Lilliard's Stone, situated on the summit of Lilliard's Edge, is modern; but as the site is connected with a well-known Border tradition which, although it has been current for more than two hundred years, is nevertheless wholly apocryphal, it is desirable to put the true facts on record.
The myth relates to a "fair maiden Lilliard", whose exploits at the battle of Ancrum Moor, fought on 27 February 1544-5, were recorded in doggerel verse on an earlier memorial which was lying in pieces in 1743. There is, however, plenty of evidence to show that the place-name was established as such long before the date of the battle, while less than forty years later "Lidgate" appeared instead of "Lilliard", in "Lidgates Crose" (1). Four days before the battle artillery was brought from Edinburgh Castle to "Lyliattis Cros"; in 1378 the Scottish and English Commissioners met at "Lillyat Cros" or "Lyliot-crosse" (2); while the same name appears with a suffix as "Lillesietburn" in an early 12th-century charter (3), and in a still earlier form as "Lilisyhates". Its obviously contains the same element as that of the adjoining parish of Lilliesleaf, which is given as "Lillescliva" in 1124 (4).
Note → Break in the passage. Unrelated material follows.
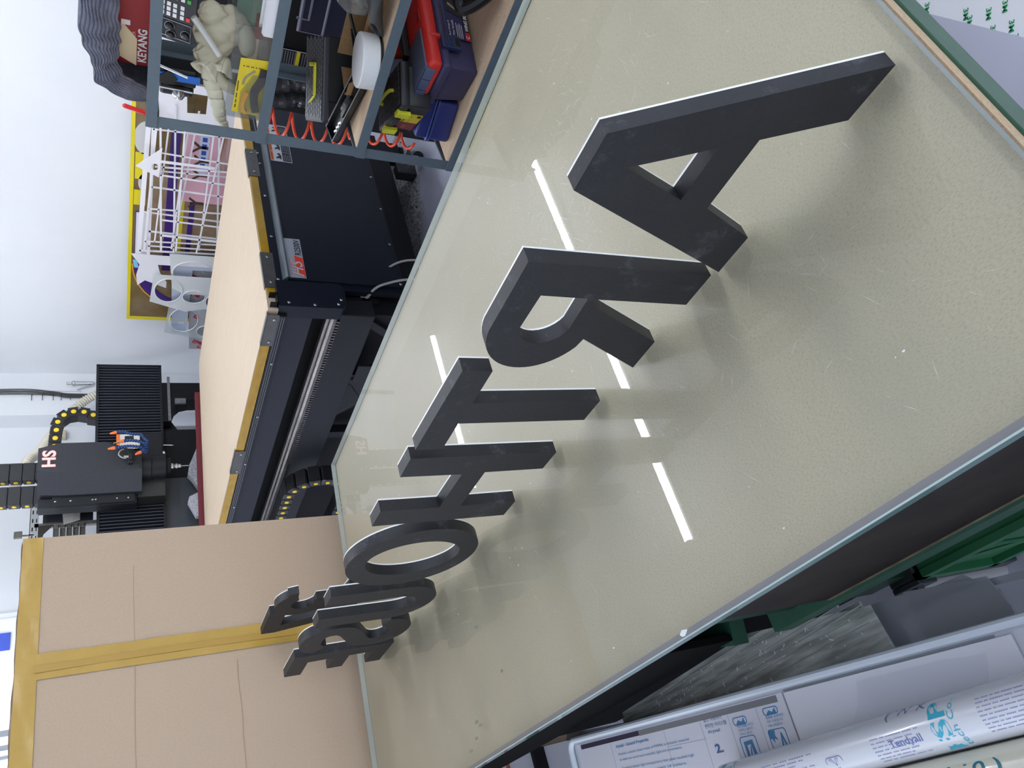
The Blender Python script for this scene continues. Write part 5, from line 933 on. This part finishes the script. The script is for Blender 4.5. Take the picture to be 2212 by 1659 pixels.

The cross with which the name is associated in 1378 may be the magna petra that the monks of Melrose set up as a boundary stone at "Morric", on the N. slope of Lilliards's Edge, in the reign of William the Lion (5).
RCAHMS 1956, visited 13 October 1937
(1) Hamilton Papers, ii, No, 467, p.635
(2) Cal. of Docts., iv, Nos. 242 and 264
(3) Liber de Melros, pp.78, 224.
(4) Lawrie, Charters, L.
(5) Liber de Melros, p.78. Cf. also THAS, 1904, 70 ff.